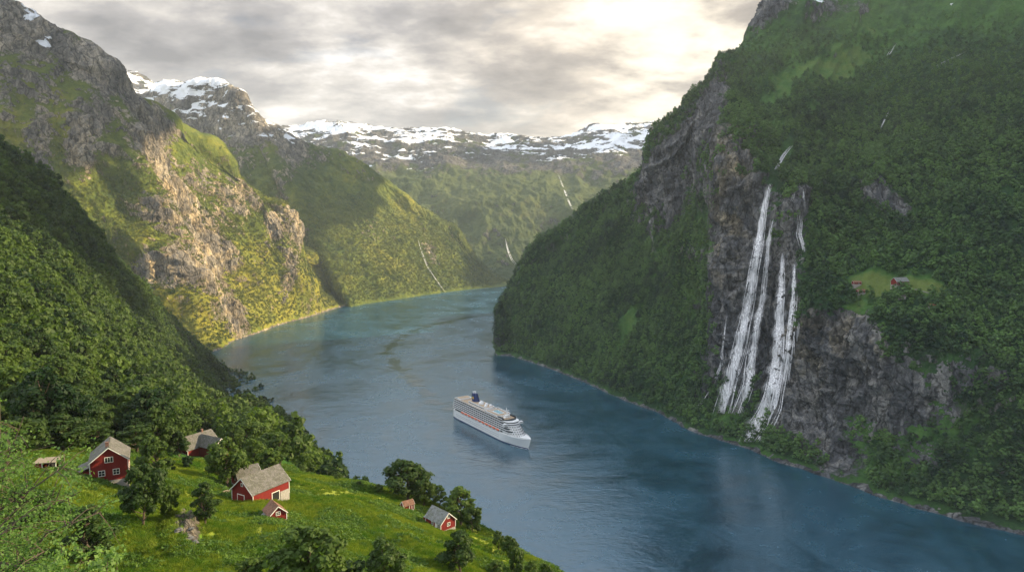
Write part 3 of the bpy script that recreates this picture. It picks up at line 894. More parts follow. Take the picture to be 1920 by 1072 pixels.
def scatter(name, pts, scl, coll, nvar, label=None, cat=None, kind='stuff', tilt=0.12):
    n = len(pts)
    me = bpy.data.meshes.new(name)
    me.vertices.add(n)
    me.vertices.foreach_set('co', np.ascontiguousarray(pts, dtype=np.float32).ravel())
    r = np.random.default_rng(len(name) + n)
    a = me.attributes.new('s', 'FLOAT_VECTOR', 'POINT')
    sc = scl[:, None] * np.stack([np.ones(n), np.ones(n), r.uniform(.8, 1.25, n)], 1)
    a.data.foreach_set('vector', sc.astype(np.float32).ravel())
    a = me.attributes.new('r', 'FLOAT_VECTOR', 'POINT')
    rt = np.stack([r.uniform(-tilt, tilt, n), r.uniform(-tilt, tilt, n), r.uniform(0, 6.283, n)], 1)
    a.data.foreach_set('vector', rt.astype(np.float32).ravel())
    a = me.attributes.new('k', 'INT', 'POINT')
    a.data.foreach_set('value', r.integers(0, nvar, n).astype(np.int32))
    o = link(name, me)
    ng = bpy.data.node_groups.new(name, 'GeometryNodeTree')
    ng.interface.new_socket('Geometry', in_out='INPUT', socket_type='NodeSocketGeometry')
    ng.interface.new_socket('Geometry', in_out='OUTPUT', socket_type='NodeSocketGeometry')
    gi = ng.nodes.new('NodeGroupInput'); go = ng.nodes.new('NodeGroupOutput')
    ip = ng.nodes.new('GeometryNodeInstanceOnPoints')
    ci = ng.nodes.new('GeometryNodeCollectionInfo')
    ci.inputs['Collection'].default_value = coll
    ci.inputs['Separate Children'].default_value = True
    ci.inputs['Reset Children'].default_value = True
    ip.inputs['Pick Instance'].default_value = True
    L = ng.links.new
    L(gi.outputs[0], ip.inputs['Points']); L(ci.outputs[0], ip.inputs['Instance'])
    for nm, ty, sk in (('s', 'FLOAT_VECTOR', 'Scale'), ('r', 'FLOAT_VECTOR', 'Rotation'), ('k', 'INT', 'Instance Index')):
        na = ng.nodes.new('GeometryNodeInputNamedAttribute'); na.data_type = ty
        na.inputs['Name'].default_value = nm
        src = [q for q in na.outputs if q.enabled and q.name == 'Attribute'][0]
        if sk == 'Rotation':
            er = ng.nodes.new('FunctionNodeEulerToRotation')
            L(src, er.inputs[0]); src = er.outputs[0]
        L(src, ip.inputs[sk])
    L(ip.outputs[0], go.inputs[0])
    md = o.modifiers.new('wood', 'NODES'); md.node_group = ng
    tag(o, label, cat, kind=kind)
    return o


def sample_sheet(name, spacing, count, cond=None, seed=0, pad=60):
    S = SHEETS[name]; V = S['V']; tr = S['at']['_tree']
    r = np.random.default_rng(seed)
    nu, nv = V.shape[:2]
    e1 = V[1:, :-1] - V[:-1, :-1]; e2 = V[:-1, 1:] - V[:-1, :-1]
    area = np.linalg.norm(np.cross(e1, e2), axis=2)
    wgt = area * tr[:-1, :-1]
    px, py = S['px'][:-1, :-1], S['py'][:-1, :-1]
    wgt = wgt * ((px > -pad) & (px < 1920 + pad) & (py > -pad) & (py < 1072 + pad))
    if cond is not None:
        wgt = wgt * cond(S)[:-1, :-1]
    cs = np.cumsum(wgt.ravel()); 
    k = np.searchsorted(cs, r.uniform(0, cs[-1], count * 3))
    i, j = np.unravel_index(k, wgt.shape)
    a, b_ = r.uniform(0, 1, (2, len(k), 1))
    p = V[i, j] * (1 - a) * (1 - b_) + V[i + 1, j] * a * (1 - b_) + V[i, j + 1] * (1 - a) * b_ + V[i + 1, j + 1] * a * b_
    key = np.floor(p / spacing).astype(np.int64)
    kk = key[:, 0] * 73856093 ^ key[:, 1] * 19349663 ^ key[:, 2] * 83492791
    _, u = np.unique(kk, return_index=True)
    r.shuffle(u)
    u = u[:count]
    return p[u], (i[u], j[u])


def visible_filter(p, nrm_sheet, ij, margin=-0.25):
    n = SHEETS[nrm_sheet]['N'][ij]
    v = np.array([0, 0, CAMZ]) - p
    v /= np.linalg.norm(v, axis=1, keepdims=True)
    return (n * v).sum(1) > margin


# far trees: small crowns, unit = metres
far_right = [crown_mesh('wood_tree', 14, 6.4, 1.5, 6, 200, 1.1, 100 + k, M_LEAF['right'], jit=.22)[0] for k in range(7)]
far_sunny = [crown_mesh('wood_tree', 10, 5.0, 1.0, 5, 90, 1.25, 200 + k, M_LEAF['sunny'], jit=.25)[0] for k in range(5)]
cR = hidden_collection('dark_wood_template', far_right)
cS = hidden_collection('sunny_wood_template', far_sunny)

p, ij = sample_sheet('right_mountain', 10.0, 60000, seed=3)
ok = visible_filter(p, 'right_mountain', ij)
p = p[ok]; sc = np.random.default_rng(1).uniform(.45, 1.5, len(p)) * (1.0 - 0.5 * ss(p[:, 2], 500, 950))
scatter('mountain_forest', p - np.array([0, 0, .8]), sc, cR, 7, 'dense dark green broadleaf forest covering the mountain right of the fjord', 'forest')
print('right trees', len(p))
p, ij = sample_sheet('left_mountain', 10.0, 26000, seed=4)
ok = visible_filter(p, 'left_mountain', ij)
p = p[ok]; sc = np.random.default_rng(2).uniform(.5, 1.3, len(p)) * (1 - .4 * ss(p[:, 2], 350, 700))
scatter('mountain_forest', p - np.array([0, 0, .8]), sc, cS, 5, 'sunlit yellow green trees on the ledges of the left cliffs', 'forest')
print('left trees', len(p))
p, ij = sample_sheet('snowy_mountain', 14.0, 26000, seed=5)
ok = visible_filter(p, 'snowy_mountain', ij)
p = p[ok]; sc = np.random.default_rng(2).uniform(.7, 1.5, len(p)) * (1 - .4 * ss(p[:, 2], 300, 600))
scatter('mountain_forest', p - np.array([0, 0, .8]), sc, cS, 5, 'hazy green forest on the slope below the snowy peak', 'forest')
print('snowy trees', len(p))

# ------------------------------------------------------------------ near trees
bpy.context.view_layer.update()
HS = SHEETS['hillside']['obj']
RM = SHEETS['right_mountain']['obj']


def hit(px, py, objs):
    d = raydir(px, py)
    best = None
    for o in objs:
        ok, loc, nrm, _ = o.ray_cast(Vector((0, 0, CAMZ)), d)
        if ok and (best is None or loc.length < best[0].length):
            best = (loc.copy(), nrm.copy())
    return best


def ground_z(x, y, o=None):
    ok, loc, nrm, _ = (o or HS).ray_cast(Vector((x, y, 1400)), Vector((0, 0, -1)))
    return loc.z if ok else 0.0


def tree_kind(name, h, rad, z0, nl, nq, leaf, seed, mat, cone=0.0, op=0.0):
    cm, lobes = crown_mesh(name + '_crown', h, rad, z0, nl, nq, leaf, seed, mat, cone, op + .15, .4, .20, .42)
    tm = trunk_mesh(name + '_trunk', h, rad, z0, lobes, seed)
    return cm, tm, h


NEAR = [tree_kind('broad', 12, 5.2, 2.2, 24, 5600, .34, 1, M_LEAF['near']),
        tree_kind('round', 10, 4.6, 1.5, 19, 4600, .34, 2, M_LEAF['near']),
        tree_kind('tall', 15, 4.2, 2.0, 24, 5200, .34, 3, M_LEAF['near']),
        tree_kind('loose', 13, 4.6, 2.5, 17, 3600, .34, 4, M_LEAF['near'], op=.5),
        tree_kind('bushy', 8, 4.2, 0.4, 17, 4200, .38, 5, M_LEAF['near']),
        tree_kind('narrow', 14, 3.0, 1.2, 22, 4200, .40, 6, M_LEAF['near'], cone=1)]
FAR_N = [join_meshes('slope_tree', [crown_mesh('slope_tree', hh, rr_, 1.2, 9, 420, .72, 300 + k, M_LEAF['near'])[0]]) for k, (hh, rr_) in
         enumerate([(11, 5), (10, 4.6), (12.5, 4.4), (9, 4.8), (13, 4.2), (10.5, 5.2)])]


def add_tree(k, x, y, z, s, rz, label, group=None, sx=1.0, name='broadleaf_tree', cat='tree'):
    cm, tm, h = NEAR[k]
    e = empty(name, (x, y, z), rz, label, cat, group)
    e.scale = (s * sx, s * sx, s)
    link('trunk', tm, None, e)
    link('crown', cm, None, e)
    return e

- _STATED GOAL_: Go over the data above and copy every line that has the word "trees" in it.

- _SOLUTION_:
# far trees: small crowns, unit = metres
print('right trees', len(p))
scatter('mountain_forest', p - np.array([0, 0, .8]), sc, cS, 5, 'sunlit yellow green trees on the ledges of the left cliffs', 'forest')
print('left trees', len(p))
print('snowy trees', len(p))
# ------------------------------------------------------------------ near trees